Fundamentals & Trade Costs
Beyond field conditions, cost inflation remains a key driver. Egyptian essential oil and herb value chains have seen notable price rises year‑on‑year; June benchmark data for essential oils show local prices up over 15% versus last year, underscoring broad input pressure on specialized crops and processing.
Logistics via Suez are another firming factor. Container and bulk freight rates on major East–West routes remain elevated amid Red Sea security concerns and rerouting, with recent market commentary pointing to triple‑digit percentage freight increases versus prior periods. The Suez Canal Authority has now announced further increases in temporary surcharges on most vessel categories effective 15 July 2026, implying higher transit costs on Asia–Europe trades that are likely to filter into FOB offers from mid‑July onward.
Short-Term Outlook & Trading Guidance
With stable planted area but weather and freight risks skewing to the upside, the near‑term balance for Egyptian dried marjoram looks moderately bullish.
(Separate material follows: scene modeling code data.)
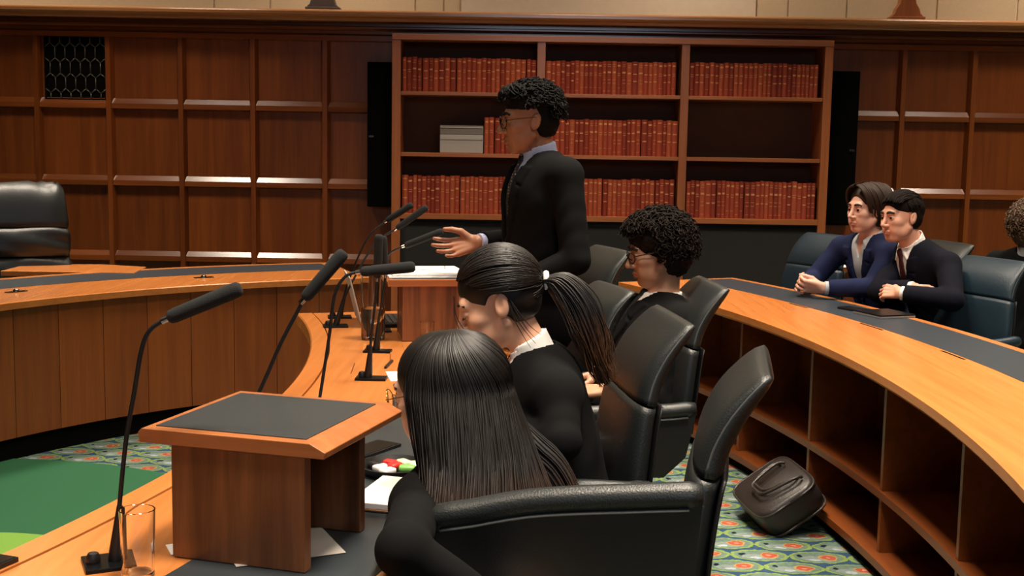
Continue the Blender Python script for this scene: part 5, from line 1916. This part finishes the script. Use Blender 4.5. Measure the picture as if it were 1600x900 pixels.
# ---------------------------------------------------------------- woman with the ponytail
root, org, P, F, hd = person(
    'seated woman with brown ponytail and white hair tie bending her head, black suit', 180,
    (0.155, 3.0, 0.55), (0.070, 3.0, 0.965), (-0.038, 3.0, 1.113), (180, 24),
    [(0.115, 2.845, 0.905), (0.095, 3.155, 0.905)], [(0.12, 2.76, 0.815), (0.10, 3.22, 0.815)], [(-0.05, 2.92, 0.805), (-0.05, 3.08, 0.805)],
    [dict(d=(-0.9, 0.3, 0), n=(0, 0.2, -1), fine=False), dict(d=(-0.9, -0.3, 0), n=(0, -0.2, -1), fine=False)],
    SK_WARM, M['suit'], M['shirt'], None, fem=1.0, eyes_open=False, hs=1.02, vee=0.26, lapels=True, collar_h=0.066, open_collar=True)
make_brows(root, org, P, M['brow'], 0.003)
for y in (-1, 1):     # lowered lashes
    mb = MB()
    mb.tube(curve_pts([tuple(P(0.0885, y * 0.019, -0.006)), tuple(P(0.0925, y * 0.031, -0.0085)), tuple(P(0.083, y * 0.046, -0.006))], 10), 0.0013, 5)
    mb.build('eyelashes', M['brow'], root, smooth='all', origin=org)
hair_pony = hair_gradient('dark_hair_with_brown_ends', srgb(24, 19, 17), srgb(84, 54, 34), 0.99, 1.10)
st = Strands()
hair_shell(st, hd, F, 1.02, [('el', (-0.018, 0, 0.036), (0.099, 0.080, 0.088), None, 0.02), ('el', (-0.045, 0, 0.0), (0.068, 0.079, 0.080), None, 0.02)],
           [('el', (0.124, 0, -0.045), (0.085, 0.12, 0.102), None, 0.006), ('el', (0.002, 0.085, -0.012), (0.030, 0.03, 0.040), None, 0.004), ('el', (0.002, -0.085, -0.012), (0.030, 0.03, 0.040), None, 0.004), ('el', (-0.02, 0, -0.125), (0.15, 0.12, 0.06), None, 0.01)])
tie_w = V(0.074, 3.0, 1.166)
tl_ = F.T @ (tie_w - hd) / 1.02
tdir = unit(np.array([(tl_[0] + 0.014) / 0.094, tl_[1] / 0.074, (tl_[2] - 0.030) / 0.084]))
r_ = np.random.RandomState(4)
for i in range(900):
    az = r_.uniform(-180, 180)
    aa = abs(az)
    if aa < 48: e0 = r_.uniform(34, 46)
    elif aa < 78: e0 = 30 - (aa - 48) * 0.75 + r_.uniform(-5, 6)
    elif aa < 112: e0 = r_.uniform(6, 16)
    else: e0 = r_.uniform(-42, -25)
    if i % 3 == 0: e0 = r_.uniform(e0, 85)
    a, e = R(az), R(e0)
    d0 = np.array([math.cos(e) * math.cos(a), math.cos(e) * math.sin(a), math.sin(e)])
    om = math.acos(float(np.clip(d0 @ tdir, -1, 1)))
    if om < 0.15: continue
    pts = []
    wig = r_.uniform(-0.06, 0.06)
    for q in np.linspace(0, 1, 14):
        dq = (math.sin((1 - q) * om) * d0 + math.sin(q * om) * tdir) / math.sin(om) if om < 3.0 else d0 * (1 - q) + tdir * q
        dq = unit(dq + np.array([0, wig, -wig]) * math.sin(math.pi * q))
        g = 0.008 + 0.010 * math.sin(math.pi * min(1, q * 1.1)) + 0.008 * q + r_.uniform(-0.0006, 0.0006)
        pts.append(P(-0.014 + (0.094 + g) * dq[0], (0.074 + g) * dq[1], 0.030 + (0.084 + g) * dq[2]))
    st.lock(pts, 0.0028, 0.0024, 5, 0.7)
tail = [V(0.070, 3.0, 1.166), V(0.112, 3.0, 1.166), V(0.160, 2.99, 1.115), V(0.194, 2.98, 1.040), V(0.218, 2.975, 0.970), V(0.245, 2.97, 0.915)]
tc_ = np.array([list(p) for p in curve_pts([tuple(p) for p in tail], 24)])
for i in range(420):
    a, rr = r_.uniform(0, 6.28), math.sqrt(r_.uniform(0, 1))
    m = len(tc_) - int(r_.uniform(0, 8))
    s_ = np.linspace(0, m / len(tc_), m)
    rad = 0.011 + 0.034 * np.sin(np.pi * np.clip(s_ * 0.95 + 0.04, 0, 1)) + 0.006 * s_
    off = np.stack([0.8 * rad * rr * math.cos(a), rad * rr * math.sin(a), 0.5 * rad * rr * math.cos(a)], 1)
    wv = 0.006 * np.sin(s_ * 7 + i)[:, None] * np.array([[1, 0.5, 0.3]])
    st.lock(tc_[:m] + off + wv * s_[:, None] * (1 + 2 * (i % 7 == 0)), 0.0032, 0.0009, 5, 0.7)
for (az, e0, pts) in ((0, 0, [(0.088, 0.045, 0.055), (0.100, 0.054, 0.01), (0.094, 0.058, -0.035), (0.085, 0.056, -0.06)]),
                      (0, 0, [(-0.03, 0.082, 0.0), (-0.032, 0.086, -0.05), (-0.040, 0.08, -0.09), (-0.05, 0.07, -0.125)]),
                      (0, 0, [(-0.035, 0.080, 0.0), (-0.045, 0.086, -0.045), (-0.055, 0.08, -0.08), (-0.07, 0.07, -0.11)])):
    for k in range(2):
        st.lock(np.array([list(q) for q in curve_pts([tuple(P(a + (0.001 + 0.004 * k) * k * j, b, c - 0.004 * k)) for j, (a, b, c) in enumerate(pts)], 12)]), 0.0014, 0.0005, 5)
st.build('hair', hair_pony, root, org)
mb = MB()
ax_ = unit(tail[1] - tail[0])
b1 = unit(np.cross(ax_, V(0, 1, 0)))
b2 = np.cross(ax_, b1)
mb.tube([tuple(V(0.084, 3.0, 1.166) + 0.017 * (b1 * math.cos(q) + b2 * math.sin(q))) for q in np.linspace(0, 6.283, 25)], 0.0075, 8)
mb.build('hair_tie', M['paper'], root, smooth='all', origin=org)

# ---------------------------------------------------------------- woman with long loose hair, nearest
root, org, P, F, hd = person(
    'seated woman seen from behind with long loose dark hair and gold-rimmed glasses, nearest person', 130,
    (0.095, 2.31, 0.52), (-0.085, 2.46, 0.845), (-0.146, 2.50, 0.985), (156, 12),
    [(-0.180, 2.365, 0.775), (0.06, 2.595, 0.800)], [(-0.182, 2.035, 0.800), (0.0, 2.80, 0.80)], [(-0.01, 2.10, 0.66), (-0.06, 2.66, 0.80)],
    [dict(d=(0.8, 0.4, -0.4), n=(0, 0, -1), fine=False), dict(d=(-0.6, -0.7, 0), n=(0, 0, -1), fine=False)],
    SK_WARM, M['suit'], M['shirt'], None, fem=1.0, vee=0.24, collar_h=0.03)
make_brows(root, org, P, M['brow'], 0.003)
make_glasses(root, org, P, F, 1.0, M['gold'], 0.0265, wire=0.0013, oblong=0.95, x0=0.112)
hair_long = hair_gradient('dark_hair_with_brown_lengths', srgb(20, 17, 16), srgb(70, 46, 31), 0.72, 0.87)
st = Strands()
hair_shell(st, hd, F, 1.0, [('el', (-0.016, 0, 0.034), (0.103, 0.083, 0.092), None, 0.02), ('el', (-0.040, 0, -0.03), (0.085, 0.088, 0.110), None, 0.03)],
           [('el', (0.125, 0, -0.060), (0.090, 0.11, 0.115), None, 0.006)])
zk = np.array([0.66, 0.74, 0.80, 0.88, 0.985, 1.02])
cxk = np.array([-0.020, -0.025, -0.040, -0.072, -0.108, -0.112])
cyk = np.array([2.375, 2.385, 2.400, 2.440, 2.485, 2.490])
rfk = np.array([0.075, 0.085, 0.098, 0.110, 0.117, 0.112])
rlk = np.array([0.165, 0.170, 0.155, 0.128, 0.112, 0.104])
r_ = np.random.RandomState(9)
yaw_h = 147.0
inner = Vol(*[axis_pts(lo_, hi_, 0.007, []) for lo_, hi_ in ((-0.35, 0.3), (2.2, 2.75), (0.6, 1.15))])
for k in range(1, 5):
    Fk = head_frame(yaw_h - 8)
    inner.el((cxk[k], cyk[k], zk[k]), (rfk[k] * 0.86, rlk[k] * 0.86, 0.075), Fk, 0.04)
fc = V(math.cos(R(yaw_h)), math.sin(R(yaw_h)), 0)
inner.el(hd + fc * 0.10 + V(0, 0, -0.05), (0.085, 0.085, 0.13), np.eye(3), 0.01, 'sub')
vs, Q = inner.mesh()
st.add_mesh(vs, Q)
n_l = 1700
for i in range(n_l):
    az = r_.uniform(58, 305) if i % 4 else r_.uniform(60, 200)
    side_l = az < 180                        # towards the camera
    zend = r_.uniform(0.66, 0.77)
    if az < 85: zend = r_.uniform(0.74, 0.80)
    layer = r_.uniform(-0.012, 0.004)
    pts = []
    # cap: from the parting down to the widest level
    for q in np.linspace(0.06, 1, 9):
        ph = q * math.pi / 2
        z = 0.985 + 0.020 + 0.112 * math.cos(ph)
        aa = R(yaw_h + az * (0.55 + 0.45 * q) + (1 - q) * 30)
        rf, rl = 0.115 * math.sin(ph) ** 0.9, 0.105 * math.sin(ph) ** 0.9
        c_, s_ = math.cos(aa - R(yaw_h)), math.sin(aa - R(yaw_h))
        fx, lx_ = c_ * (rf + layer), s_ * (rl + layer)
        f_, l_ = V(math.cos(R(yaw_h)), math.sin(R(yaw_h)), 0), V(-math.sin(R(yaw_h)), math.cos(R(yaw_h)), 0)
        pts.append(V(-0.112, 2.490, z) + f_ * fx + l_ * lx_)
    wob, wf = r_.uniform(-1, 1), r_.uniform(5, 9)
    for z in np.linspace(0.985, zend, 13):
        t = (0.985 - z) / 0.3
        c_, s_ = math.cos(R(az)), math.sin(R(az))
        rf, rl = np.interp(z, zk, rfk) + layer, np.interp(z, zk, rlk) + layer
        yy = yaw_h - 17 * min(1, t)
        f_, l_ = V(math.cos(R(yy)), math.sin(R(yy)), 0), V(-math.sin(R(yy)), math.cos(R(yy)), 0)
        p = V(np.interp(z, zk, cxk), np.interp(z, zk, cyk), z) + f_ * (c_ * rf) + l_ * (s_ * rl)
        p = p + l_ * 0.018 * wob * math.sin(wf * t) * t + f_ * 0.008 * wob * t
        pts.append(p)
    st.lock(pts, 0.0034, 0.0009, 5, 0.6)
# a thick fall of hair over the right shoulder
for i in range(260):
    a, rr = r_.uniform(0, 6.28), math.sqrt(r_.uniform(0, 1))
    ox, oy, oz = 0.030 * rr * math.cos(a), 0.045 * rr * math.sin(a), 0.025 * rr * math.cos(a)
    e_ = r_.uniform(-0.03, 0.02)
    base = [(-0.055, 2.53, 1.02), (-0.005, 2.52, 0.93), (0.040, 2.51, 0.865), (0.085, 2.50, 0.825), (0.115, 2.49, 0.775), (0.130, 2.48, 0.715 + e_)]
    st.lock(np.array([list(q) for q in curve_pts([(p[0] + ox * min(1, k / 2), p[1] + oy * min(1, k / 2), p[2] + oz * min(1, k / 2)) for k, p in enumerate(base)], 15)]), 0.0034, 0.0010, 5, 0.6)
st.build('hair', hair_long, root, org)
mb = MB()
ec = P(-0.004, 0.088, -0.052)
mb.tube([tuple(ec + F @ V(0.012 * math.cos(q), 0, 0.012 * math.sin(q))) for q in np.linspace(0, 6.283, 19)], 0.0017, 6)
mb.build('earring', M['metal_dark'], root, smooth='all', origin=org)
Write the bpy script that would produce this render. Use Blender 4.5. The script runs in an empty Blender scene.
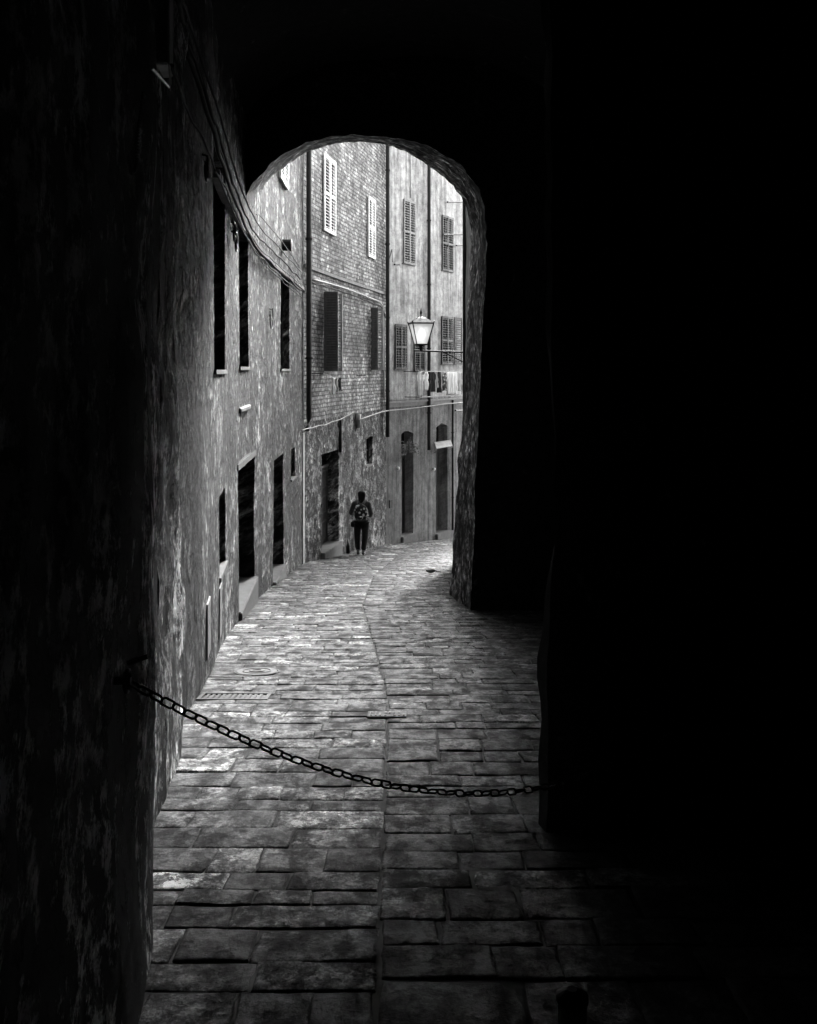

The current heatwave and upcoming Suez surcharges suggest limited downside for FOB Cairo prices into early July, especially for higher quality whole marjoram destined for strict‑spec markets.
- Buyers (importers / packers): Consider advancing a portion of Q3 coverage at current levels before mid‑July freight surcharges and any heat‑related yield downgrades fully price in. Prioritize securing premium grades where color and volatile oil content are critical.
- Exporters in Egypt: Maintain a firm offer stance but avoid over‑extending on price while demand is orderly. Lock in freight where possible ahead of the surcharge increase and monitor crop stress in hotter inland fields for potential quality selection.
- Industrial users: Build modest safety stocks rather than large speculative positions, using current pricing as a base and reassessing after the first full impact of the heatwave and Suez cost changes is visible in July shipments.
3‑Day Regional Price Indication (EUR, direction)
- Cairo (FOB Egypt): ~EUR 1.52–1.55/kg for conventional dried whole marjoram, bias: slightly firmer over the next 3 days on ongoing heatwave headlines and firm freight benchmarks.
- Delivered East Mediterranean (CIF, from Egypt): Implied ~EUR 1.75–1.85/kg, bias: steady to slightly higher as carriers signal higher surcharges and tight capacity on regional lanes.
- Delivered Western Europe (CIF, from Egypt): Implied ~EUR 1.90–2.00/kg, bias: steady in the immediate 3‑day window, with upside risk beyond mid‑July as new Suez canal surcharges take effect.